** Begin **
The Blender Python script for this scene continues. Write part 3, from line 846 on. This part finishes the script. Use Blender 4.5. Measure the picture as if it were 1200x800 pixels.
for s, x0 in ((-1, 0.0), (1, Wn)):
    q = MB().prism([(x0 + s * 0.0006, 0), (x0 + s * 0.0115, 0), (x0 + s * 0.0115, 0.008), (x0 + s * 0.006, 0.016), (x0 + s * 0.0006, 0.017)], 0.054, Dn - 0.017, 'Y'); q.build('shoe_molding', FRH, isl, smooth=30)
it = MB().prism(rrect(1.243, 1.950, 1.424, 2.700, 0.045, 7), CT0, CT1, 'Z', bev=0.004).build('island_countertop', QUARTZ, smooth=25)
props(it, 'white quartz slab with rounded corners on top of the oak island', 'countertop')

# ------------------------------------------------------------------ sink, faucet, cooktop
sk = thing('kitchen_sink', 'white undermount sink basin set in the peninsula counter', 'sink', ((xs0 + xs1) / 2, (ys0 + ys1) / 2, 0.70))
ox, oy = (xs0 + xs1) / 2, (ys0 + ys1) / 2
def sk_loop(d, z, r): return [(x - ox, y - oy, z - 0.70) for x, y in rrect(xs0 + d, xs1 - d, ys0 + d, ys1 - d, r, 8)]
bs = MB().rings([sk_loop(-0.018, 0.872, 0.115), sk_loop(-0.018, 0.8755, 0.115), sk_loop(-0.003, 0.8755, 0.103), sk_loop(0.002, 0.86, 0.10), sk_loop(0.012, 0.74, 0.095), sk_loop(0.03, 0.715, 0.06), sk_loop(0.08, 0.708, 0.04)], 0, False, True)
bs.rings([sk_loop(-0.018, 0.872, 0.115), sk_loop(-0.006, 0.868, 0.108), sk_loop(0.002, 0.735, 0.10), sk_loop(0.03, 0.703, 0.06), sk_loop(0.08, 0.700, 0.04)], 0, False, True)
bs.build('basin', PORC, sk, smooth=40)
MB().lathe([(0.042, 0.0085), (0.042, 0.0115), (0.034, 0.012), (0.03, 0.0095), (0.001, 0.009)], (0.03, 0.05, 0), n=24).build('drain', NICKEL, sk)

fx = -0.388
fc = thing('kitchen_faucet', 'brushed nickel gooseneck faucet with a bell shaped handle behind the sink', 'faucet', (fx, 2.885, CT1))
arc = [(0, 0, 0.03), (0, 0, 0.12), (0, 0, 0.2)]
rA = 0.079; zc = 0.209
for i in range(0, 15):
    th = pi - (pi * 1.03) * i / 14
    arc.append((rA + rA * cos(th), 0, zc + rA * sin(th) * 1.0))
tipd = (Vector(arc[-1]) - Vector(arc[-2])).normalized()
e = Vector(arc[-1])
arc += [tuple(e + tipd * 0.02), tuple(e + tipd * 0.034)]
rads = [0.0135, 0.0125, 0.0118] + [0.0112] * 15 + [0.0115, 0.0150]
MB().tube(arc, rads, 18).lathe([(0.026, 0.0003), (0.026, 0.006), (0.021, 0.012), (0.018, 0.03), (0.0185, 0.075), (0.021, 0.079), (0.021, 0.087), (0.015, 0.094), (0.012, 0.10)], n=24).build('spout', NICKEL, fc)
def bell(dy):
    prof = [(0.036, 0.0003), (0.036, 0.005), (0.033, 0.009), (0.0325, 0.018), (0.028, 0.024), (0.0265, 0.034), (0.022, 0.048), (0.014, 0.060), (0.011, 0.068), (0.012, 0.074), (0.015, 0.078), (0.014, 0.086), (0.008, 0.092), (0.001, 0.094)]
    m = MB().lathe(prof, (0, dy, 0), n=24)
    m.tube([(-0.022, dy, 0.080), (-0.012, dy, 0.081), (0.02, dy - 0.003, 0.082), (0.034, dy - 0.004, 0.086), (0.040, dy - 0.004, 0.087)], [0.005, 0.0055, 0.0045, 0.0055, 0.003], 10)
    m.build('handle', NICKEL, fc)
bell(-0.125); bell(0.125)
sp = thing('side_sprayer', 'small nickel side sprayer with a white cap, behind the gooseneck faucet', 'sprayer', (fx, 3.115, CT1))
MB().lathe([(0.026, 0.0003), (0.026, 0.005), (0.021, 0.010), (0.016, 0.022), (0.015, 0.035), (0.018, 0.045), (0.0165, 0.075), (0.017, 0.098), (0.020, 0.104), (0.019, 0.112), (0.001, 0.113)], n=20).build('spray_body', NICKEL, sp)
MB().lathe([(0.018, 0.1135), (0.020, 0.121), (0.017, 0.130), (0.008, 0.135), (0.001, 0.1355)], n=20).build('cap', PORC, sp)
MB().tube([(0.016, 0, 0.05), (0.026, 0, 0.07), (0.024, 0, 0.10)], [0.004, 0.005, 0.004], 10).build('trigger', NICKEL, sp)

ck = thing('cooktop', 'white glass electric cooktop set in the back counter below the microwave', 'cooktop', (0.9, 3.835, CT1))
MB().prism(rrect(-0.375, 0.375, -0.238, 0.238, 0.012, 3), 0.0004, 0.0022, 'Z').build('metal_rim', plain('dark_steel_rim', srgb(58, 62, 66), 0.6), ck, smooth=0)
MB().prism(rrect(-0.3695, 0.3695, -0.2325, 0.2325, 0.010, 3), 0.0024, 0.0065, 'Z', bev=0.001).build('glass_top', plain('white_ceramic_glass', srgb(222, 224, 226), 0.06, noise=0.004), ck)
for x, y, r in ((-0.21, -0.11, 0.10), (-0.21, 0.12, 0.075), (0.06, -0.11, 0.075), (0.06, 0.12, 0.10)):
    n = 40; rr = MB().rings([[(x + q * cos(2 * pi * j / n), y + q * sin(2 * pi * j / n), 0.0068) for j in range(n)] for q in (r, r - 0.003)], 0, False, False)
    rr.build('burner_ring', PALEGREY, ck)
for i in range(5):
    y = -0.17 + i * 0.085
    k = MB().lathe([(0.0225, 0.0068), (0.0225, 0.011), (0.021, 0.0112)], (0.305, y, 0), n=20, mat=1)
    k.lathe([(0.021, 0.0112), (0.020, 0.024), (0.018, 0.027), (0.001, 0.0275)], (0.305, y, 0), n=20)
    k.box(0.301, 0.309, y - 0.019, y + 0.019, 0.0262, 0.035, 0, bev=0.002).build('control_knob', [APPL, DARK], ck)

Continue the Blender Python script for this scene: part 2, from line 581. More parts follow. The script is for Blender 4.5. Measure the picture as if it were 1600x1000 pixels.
** End **
All lines from the beginning of the material above through the one with "props(it, 'white quartz" need to be returned exactly; please return those and only those.

EXERCISE RESPONSE —
The Blender Python script for this scene continues. Write part 3, from line 846 on. This part finishes the script. Use Blender 4.5. Measure the picture as if it were 1200x800 pixels.
for s, x0 in ((-1, 0.0), (1, Wn)):
    q = MB().prism([(x0 + s * 0.0006, 0), (x0 + s * 0.0115, 0), (x0 + s * 0.0115, 0.008), (x0 + s * 0.006, 0.016), (x0 + s * 0.0006, 0.017)], 0.054, Dn - 0.017, 'Y'); q.build('shoe_molding', FRH, isl, smooth=30)
it = MB().prism(rrect(1.243, 1.950, 1.424, 2.700, 0.045, 7), CT0, CT1, 'Z', bev=0.004).build('island_countertop', QUARTZ, smooth=25)
props(it, 'white quartz slab with rounded corners on top of the oak island', 'countertop')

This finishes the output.